NASHVILLE, TN – Global fertilizer markets remain under pressure as the Strait of Hormuz closure nears the 10-week mark. Josh Linville with Stone X says the shutdown is still disrupting major exporters and keeping sellers firm even as many buyers hold back, hoping prices eventually ease.
Nitrogen markets remain quiet on the surface, but supply problems are still significant. Urea production in Europe is running at about 75 percent of normal, Chinese exports are not expected until August, and blocked shipments from Iran, Qatar, and Saudi Arabia are tightening global trade flows.

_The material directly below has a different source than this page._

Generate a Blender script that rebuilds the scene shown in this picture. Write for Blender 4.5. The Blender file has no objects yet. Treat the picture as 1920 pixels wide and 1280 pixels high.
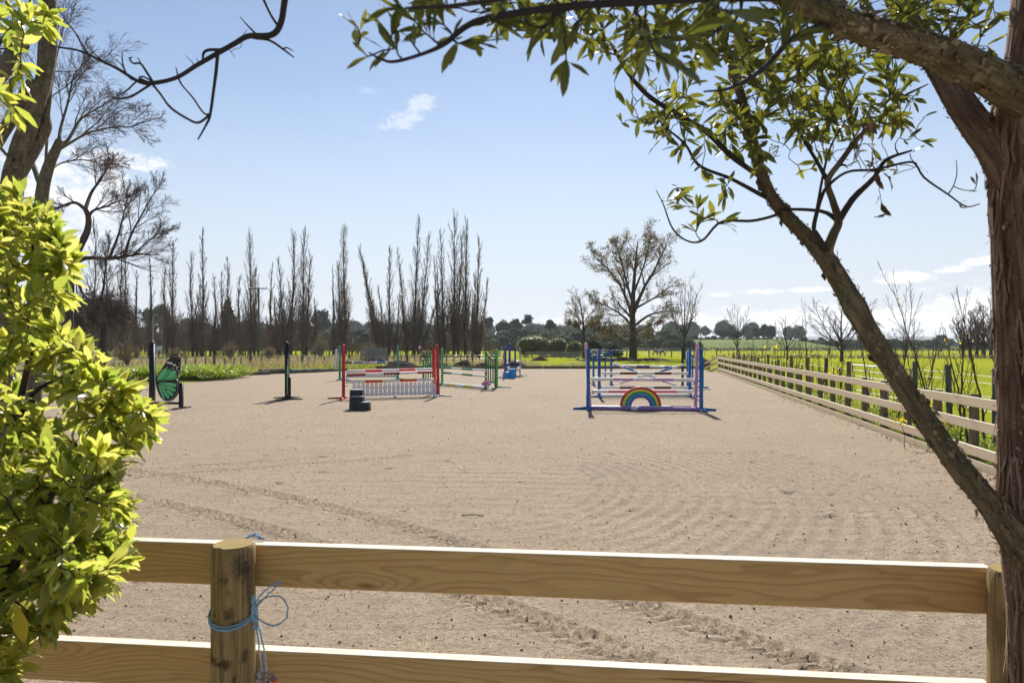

North America is in better shape than much of the world. Most domestic demand for ammonia and liquid nitrogen is met domestically, and Linville’s demand model suggests that urea imports already in the pipeline should cover normal spring needs if exports, diversions, or demand do not rise.
Phosphate remains the bigger concern. He said China is still out of the export market, Saudi shipments are slowed, and key inputs like ammonia and sulfur are also being squeezed by the Strait closure.
Potash supplies appear adequate, but freight costs are pushing prices higher. Linville adds that availability and affordability are no longer the same thing in this market.
Farm-Level Takeaway: Fertilizer supply remains available in North America, but global disruptions are keeping prices and risks elevated.